Could you give the data below again, exactly and completely?

Scenes as source code
* * *

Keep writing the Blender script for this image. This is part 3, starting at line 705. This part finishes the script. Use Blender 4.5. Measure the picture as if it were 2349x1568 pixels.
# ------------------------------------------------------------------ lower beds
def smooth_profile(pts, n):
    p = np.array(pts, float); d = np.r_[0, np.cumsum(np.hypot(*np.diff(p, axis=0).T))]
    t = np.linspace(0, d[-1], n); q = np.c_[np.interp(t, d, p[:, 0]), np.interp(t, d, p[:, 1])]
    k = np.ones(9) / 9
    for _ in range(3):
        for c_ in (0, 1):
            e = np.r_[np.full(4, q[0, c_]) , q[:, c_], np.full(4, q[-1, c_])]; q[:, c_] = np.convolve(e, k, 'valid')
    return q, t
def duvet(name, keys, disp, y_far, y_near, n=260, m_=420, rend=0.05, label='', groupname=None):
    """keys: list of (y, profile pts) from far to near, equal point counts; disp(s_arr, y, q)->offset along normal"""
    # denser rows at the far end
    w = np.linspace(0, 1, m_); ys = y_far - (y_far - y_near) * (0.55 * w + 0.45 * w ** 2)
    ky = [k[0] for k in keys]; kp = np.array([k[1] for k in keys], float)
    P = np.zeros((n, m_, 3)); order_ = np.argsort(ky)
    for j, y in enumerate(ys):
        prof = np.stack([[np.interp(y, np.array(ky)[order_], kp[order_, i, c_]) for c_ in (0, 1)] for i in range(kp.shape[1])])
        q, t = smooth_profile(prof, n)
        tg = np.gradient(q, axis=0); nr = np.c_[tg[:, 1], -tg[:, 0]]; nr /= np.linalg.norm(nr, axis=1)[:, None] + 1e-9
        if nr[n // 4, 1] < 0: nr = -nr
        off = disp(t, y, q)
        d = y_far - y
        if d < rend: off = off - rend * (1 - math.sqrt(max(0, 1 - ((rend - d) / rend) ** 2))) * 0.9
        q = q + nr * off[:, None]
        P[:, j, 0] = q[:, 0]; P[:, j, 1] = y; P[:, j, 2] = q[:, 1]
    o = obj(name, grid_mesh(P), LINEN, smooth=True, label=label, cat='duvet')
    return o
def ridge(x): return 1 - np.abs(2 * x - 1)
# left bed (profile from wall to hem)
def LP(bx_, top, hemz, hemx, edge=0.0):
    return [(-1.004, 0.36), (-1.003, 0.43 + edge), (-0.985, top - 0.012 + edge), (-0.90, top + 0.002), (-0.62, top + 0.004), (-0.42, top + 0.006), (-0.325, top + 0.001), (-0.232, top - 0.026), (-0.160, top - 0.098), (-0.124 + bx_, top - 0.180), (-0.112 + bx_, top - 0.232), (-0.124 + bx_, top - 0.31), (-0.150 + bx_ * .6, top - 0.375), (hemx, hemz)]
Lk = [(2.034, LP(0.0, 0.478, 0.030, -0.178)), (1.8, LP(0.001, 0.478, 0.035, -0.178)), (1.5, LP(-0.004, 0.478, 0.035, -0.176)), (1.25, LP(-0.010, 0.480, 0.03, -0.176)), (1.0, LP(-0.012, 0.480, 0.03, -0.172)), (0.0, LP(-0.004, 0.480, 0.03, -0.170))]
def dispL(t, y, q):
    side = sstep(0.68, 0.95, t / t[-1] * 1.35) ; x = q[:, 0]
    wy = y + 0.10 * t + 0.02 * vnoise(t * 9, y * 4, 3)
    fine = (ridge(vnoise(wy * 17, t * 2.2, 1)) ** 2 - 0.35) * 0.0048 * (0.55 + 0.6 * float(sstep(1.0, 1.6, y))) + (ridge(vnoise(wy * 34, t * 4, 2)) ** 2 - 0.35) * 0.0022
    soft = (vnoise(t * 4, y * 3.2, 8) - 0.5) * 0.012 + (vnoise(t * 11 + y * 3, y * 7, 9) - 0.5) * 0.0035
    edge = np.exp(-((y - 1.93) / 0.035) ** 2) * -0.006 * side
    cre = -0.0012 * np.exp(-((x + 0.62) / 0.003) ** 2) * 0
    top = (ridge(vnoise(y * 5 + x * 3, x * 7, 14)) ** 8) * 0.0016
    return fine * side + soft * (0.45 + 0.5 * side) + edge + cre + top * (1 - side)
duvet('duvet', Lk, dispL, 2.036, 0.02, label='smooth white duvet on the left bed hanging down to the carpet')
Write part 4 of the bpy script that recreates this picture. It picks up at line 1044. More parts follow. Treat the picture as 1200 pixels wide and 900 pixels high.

* * *

**In response**
Keep writing the Blender script for this image. This is part 3, starting at line 705. This part finishes the script. Use Blender 4.5. Measure the picture as if it were 2349x1568 pixels.
# ------------------------------------------------------------------ lower beds
def smooth_profile(pts, n):
    p = np.array(pts, float); d = np.r_[0, np.cumsum(np.hypot(*np.diff(p, axis=0).T))]
    t = np.linspace(0, d[-1], n); q = np.c_[np.interp(t, d, p[:, 0]), np.interp(t, d, p[:, 1])]
    k = np.ones(9) / 9
    for _ in range(3):
        for c_ in (0, 1):
            e = np.r_[np.full(4, q[0, c_]) , q[:, c_], np.full(4, q[-1, c_])]; q[:, c_] = np.convolve(e, k, 'valid')
    return q, t
def duvet(name, keys, disp, y_far, y_near, n=260, m_=420, rend=0.05, label='', groupname=None):
    """keys: list of (y, profile pts) from far to near, equal point counts; disp(s_arr, y, q)->offset along normal"""
    # denser rows at the far end
    w = np.linspace(0, 1, m_); ys = y_far - (y_far - y_near) * (0.55 * w + 0.45 * w ** 2)
    ky = [k[0] for k in keys]; kp = np.array([k[1] for k in keys], float)
    P = np.zeros((n, m_, 3)); order_ = np.argsort(ky)
    for j, y in enumerate(ys):
        prof = np.stack([[np.interp(y, np.array(ky)[order_], kp[order_, i, c_]) for c_ in (0, 1)] for i in range(kp.shape[1])])
        q, t = smooth_profile(prof, n)
        tg = np.gradient(q, axis=0); nr = np.c_[tg[:, 1], -tg[:, 0]]; nr /= np.linalg.norm(nr, axis=1)[:, None] + 1e-9
        if nr[n // 4, 1] < 0: nr = -nr
        off = disp(t, y, q)
        d = y_far - y
        if d < rend: off = off - rend * (1 - math.sqrt(max(0, 1 - ((rend - d) / rend) ** 2))) * 0.9
        q = q + nr * off[:, None]
        P[:, j, 0] = q[:, 0]; P[:, j, 1] = y; P[:, j, 2] = q[:, 1]
    o = obj(name, grid_mesh(P), LINEN, smooth=True, label=label, cat='duvet')
    return o
def ridge(x): return 1 - np.abs(2 * x - 1)
# left bed (profile from wall to hem)
def LP(bx_, top, hemz, hemx, edge=0.0):
    return [(-1.004, 0.36), (-1.003, 0.43 + edge), (-0.985, top - 0.012 + edge), (-0.90, top + 0.002), (-0.62, top + 0.004), (-0.42, top + 0.006), (-0.325, top + 0.001), (-0.232, top - 0.026), (-0.160, top - 0.098), (-0.124 + bx_, top - 0.180), (-0.112 + bx_, top - 0.232), (-0.124 + bx_, top - 0.31), (-0.150 + bx_ * .6, top - 0.375), (hemx, hemz)]
Lk = [(2.034, LP(0.0, 0.478, 0.030, -0.178)), (1.8, LP(0.001, 0.478, 0.035, -0.178)), (1.5, LP(-0.004, 0.478, 0.035, -0.176)), (1.25, LP(-0.010, 0.480, 0.03, -0.176)), (1.0, LP(-0.012, 0.480, 0.03, -0.172)), (0.0, LP(-0.004, 0.480, 0.03, -0.170))]
def dispL(t, y, q):
    side = sstep(0.68, 0.95, t / t[-1] * 1.35) ; x = q[:, 0]
    wy = y + 0.10 * t + 0.02 * vnoise(t * 9, y * 4, 3)
    fine = (ridge(vnoise(wy * 17, t * 2.2, 1)) ** 2 - 0.35) * 0.0048 * (0.55 + 0.6 * float(sstep(1.0, 1.6, y))) + (ridge(vnoise(wy * 34, t * 4, 2)) ** 2 - 0.35) * 0.0022
    soft = (vnoise(t * 4, y * 3.2, 8) - 0.5) * 0.012 + (vnoise(t * 11 + y * 3, y * 7, 9) - 0.5) * 0.0035
    edge = np.exp(-((y - 1.93) / 0.035) ** 2) * -0.006 * side
    cre = -0.0012 * np.exp(-((x + 0.62) / 0.003) ** 2) * 0
    top = (ridge(vnoise(y * 5 + x * 3, x * 7, 14)) ** 8) * 0.0016
    return fine * side + soft * (0.45 + 0.5 * side) + edge + cre + top * (1 - side)
duvet('duvet', Lk, dispL, 2.036, 0.02, label='smooth white duvet on the left bed hanging down to the carpet')
Write part 4 of the bpy script that recreates this picture. It picks up at line 1044. More parts follow. Treat the picture as 1200 pixels wide and 900 pixels high.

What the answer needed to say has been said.